A good friend who occupies a major position in a prominent global financial services firm is very concerned about the state of leadership in matters involving the management of personal information.
To make this point come alive, my friend recently challenged a group of alpha executives attending a Value Studio at the IT Leadership Academy to explain what they would do in the following hypothetical situation:
A person signs up for a subscription to a newspaper’s online service. The newspaper company, in the normal course of setting up the account, collects and stores information about the customer, including name, address and credit card number.
Then, in the normal course of providing its service, the newspaper company tracks which articles the customer reads and which advertising links she clicks on. After some time, the customer decides to cancel the service.
This is no big deal; it happens all the time.

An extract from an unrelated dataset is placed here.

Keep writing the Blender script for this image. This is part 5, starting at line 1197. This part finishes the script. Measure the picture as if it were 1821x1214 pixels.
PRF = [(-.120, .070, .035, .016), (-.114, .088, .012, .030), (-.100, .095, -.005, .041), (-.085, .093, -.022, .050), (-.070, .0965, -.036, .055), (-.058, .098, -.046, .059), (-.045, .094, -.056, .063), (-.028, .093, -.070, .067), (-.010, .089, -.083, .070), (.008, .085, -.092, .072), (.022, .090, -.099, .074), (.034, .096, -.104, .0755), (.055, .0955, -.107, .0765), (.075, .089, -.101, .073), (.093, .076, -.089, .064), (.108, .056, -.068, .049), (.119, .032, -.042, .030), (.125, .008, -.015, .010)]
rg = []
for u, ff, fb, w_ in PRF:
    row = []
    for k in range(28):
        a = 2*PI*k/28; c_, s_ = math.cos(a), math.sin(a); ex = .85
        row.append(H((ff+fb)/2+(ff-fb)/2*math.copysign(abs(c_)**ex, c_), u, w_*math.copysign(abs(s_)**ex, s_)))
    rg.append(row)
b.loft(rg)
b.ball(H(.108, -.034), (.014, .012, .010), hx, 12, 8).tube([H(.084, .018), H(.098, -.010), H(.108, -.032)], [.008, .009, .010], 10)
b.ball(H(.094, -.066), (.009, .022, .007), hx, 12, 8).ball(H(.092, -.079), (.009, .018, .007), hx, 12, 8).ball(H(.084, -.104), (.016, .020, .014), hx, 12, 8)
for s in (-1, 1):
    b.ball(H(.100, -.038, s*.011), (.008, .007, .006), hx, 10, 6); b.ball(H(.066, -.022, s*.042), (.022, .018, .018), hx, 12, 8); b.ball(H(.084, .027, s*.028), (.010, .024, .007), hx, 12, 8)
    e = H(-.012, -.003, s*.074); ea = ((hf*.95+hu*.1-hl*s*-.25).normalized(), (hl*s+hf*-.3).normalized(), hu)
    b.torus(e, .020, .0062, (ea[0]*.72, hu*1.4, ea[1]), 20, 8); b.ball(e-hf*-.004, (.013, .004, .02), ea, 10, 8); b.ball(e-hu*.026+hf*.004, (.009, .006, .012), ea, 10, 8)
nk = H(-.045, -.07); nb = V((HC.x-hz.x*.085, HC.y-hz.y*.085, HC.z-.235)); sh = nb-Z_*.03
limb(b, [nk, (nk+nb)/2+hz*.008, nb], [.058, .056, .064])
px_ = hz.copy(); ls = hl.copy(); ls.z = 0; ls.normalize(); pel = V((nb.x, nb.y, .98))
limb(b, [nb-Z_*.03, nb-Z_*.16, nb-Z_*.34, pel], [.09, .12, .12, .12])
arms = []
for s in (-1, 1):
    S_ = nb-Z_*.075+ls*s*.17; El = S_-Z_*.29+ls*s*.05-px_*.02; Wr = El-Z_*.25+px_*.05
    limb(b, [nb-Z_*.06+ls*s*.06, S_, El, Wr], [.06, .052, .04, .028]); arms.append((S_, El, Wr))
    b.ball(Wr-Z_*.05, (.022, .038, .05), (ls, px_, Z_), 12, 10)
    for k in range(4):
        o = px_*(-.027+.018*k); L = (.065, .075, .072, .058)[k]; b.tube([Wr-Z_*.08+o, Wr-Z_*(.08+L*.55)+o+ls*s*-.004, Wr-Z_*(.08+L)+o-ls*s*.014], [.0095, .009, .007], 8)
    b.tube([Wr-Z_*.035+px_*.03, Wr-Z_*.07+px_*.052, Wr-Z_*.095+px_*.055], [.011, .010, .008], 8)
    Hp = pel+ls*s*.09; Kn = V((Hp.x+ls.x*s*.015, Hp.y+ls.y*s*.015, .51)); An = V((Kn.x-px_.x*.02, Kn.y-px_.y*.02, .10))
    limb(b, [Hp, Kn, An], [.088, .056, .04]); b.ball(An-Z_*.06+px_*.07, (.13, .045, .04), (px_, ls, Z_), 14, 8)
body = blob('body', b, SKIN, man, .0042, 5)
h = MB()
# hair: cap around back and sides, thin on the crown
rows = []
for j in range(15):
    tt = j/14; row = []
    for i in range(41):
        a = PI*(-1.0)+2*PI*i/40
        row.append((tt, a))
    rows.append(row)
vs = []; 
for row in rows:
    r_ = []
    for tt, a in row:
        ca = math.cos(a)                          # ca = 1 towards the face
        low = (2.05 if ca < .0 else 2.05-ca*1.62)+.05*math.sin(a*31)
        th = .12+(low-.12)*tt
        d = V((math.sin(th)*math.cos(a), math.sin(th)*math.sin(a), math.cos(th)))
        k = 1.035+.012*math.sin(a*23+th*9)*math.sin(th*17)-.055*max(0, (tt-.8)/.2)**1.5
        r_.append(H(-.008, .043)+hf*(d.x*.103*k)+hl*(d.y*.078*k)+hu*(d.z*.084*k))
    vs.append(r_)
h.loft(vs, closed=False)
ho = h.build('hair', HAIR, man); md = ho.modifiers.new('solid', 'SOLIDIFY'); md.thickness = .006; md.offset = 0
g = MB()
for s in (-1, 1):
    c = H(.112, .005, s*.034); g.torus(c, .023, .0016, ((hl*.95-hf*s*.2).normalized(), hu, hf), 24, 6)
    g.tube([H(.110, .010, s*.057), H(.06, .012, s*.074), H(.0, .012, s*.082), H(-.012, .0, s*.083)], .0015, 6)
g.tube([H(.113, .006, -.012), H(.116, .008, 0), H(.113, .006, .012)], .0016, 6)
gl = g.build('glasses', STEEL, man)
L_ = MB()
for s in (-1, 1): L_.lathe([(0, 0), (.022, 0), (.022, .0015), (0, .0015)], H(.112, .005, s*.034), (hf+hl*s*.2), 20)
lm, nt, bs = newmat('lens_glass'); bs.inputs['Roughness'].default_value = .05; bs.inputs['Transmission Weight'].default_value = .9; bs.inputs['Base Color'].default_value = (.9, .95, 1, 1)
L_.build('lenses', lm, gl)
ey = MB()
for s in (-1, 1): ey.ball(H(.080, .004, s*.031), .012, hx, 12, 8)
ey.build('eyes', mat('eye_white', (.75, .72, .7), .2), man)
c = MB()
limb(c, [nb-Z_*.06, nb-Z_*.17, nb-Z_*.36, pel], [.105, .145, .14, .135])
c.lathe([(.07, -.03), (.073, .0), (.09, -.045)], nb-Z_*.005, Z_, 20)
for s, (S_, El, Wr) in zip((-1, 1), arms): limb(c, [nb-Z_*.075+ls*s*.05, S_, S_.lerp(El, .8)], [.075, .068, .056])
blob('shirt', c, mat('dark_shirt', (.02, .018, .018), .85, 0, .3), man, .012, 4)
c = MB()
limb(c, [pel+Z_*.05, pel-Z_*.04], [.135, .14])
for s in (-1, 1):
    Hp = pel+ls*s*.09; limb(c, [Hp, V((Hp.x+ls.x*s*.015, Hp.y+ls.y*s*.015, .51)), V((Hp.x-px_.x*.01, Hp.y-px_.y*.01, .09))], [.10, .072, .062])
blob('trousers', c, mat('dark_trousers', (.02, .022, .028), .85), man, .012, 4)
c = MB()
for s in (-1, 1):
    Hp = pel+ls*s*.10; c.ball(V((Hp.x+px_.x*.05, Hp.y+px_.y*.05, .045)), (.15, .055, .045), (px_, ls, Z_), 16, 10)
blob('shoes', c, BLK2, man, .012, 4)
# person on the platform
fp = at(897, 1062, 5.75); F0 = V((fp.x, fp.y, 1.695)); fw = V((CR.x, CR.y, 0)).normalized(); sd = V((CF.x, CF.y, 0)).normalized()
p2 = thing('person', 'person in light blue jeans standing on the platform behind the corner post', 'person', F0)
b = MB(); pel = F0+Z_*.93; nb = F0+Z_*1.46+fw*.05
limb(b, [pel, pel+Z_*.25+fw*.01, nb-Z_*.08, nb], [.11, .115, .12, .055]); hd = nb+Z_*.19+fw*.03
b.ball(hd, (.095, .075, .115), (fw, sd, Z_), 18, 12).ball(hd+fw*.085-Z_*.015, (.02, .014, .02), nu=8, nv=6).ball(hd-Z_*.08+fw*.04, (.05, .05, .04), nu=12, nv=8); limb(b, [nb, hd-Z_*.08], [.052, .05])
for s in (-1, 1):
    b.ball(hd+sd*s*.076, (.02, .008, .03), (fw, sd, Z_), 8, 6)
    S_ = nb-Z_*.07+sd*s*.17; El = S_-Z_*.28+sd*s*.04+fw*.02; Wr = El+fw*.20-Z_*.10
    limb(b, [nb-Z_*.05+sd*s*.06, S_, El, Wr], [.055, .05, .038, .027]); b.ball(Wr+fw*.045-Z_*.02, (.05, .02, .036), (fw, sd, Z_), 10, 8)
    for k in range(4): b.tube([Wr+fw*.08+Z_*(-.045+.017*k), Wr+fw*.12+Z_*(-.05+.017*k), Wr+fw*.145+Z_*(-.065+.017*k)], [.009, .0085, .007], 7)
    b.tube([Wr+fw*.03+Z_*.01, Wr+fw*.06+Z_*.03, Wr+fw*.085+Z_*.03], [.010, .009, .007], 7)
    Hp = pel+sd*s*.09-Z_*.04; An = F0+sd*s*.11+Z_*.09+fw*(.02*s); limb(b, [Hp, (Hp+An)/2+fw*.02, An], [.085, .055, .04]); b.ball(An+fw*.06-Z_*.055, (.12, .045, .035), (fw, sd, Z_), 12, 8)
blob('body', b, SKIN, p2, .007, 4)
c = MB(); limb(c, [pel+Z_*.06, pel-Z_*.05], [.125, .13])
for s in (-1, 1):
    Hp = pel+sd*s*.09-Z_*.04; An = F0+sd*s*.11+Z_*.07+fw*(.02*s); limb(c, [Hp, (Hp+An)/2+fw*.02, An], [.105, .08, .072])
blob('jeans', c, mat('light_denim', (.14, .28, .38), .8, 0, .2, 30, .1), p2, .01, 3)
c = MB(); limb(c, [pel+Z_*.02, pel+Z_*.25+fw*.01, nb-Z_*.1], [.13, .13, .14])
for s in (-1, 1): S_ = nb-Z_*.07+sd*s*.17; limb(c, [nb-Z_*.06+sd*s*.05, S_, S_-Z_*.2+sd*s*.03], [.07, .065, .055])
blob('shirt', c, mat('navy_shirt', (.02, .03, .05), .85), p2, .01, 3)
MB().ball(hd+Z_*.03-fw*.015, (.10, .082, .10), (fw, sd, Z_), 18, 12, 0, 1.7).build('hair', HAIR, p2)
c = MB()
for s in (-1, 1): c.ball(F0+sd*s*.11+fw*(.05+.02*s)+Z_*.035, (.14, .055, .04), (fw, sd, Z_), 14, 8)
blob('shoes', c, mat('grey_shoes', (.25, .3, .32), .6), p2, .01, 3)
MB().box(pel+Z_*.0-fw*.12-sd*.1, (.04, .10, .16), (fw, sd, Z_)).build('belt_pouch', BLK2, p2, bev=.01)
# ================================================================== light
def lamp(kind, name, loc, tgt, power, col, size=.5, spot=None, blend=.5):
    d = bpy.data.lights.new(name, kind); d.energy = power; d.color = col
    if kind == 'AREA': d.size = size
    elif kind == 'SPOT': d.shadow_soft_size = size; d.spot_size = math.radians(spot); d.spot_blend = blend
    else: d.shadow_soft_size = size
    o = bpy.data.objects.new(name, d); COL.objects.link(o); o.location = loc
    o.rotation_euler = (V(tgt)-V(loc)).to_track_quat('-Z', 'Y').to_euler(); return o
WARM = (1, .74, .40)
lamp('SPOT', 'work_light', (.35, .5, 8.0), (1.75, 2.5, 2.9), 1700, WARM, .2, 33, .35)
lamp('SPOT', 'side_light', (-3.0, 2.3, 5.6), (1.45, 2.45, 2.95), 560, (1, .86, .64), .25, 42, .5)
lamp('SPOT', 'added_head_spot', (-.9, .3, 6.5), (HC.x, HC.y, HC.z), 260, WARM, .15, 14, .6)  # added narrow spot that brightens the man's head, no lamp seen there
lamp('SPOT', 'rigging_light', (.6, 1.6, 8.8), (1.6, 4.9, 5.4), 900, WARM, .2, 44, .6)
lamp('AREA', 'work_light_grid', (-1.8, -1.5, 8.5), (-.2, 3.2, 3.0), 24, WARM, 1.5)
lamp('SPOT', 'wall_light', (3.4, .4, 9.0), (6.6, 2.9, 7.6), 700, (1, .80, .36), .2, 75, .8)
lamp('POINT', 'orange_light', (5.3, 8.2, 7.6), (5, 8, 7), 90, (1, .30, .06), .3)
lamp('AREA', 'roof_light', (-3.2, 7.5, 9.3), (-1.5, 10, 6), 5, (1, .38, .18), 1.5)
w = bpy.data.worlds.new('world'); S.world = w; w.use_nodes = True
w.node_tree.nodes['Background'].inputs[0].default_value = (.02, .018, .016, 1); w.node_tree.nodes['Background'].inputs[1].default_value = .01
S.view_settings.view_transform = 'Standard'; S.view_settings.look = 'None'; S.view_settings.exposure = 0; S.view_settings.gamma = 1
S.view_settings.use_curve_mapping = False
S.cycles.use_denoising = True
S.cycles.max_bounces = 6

However, not only does she want to stop using the service, she also wants her data back. In fact, she wants the data expunged — not merely deleted, but really gone.
Such requests to leave no digital trace aren’t common — yet. They will be the norm in the future.
Having set up this scenario, my friend asked the Value Studio participants to assume roles representing four constituencies: IT, marketing, legal and corporate affairs. Faculty members of the IT Leadership Academy played the customer, the CEO of the newspaper company and the newspaper’s board of directors.
The groups were given 10 minutes to discuss their strategies, after which they reported their suggested course of action to the CEO.
The legal team, predictably, stuck to the letter of the law. It was their belief that the newspaper need not take any action, since the contract gives the customer no rights to her data, and no such rights are implied. Their position was that the operative legal contract protects the newspaper company from such requests. Three cheers for the legal team for such a textbook display of thinking inside the box.
Neither the corporate affairs team nor the marketing team was happy with the legal team’s analysis. The marketing team thickened the plot of this scenario by revealing that this customer is a U.S. senator from the state with the newspaper company’s most profitable customer base and that her husband is the founder of a megachurch near the state capital that has more than one million members.
Both of these teams favoured going beyond what was legally required to try to satisfy the ex-customer’s request.
If you were the CIO, what would you suggest? If you were the CEO, what would you want your CIO to tell you?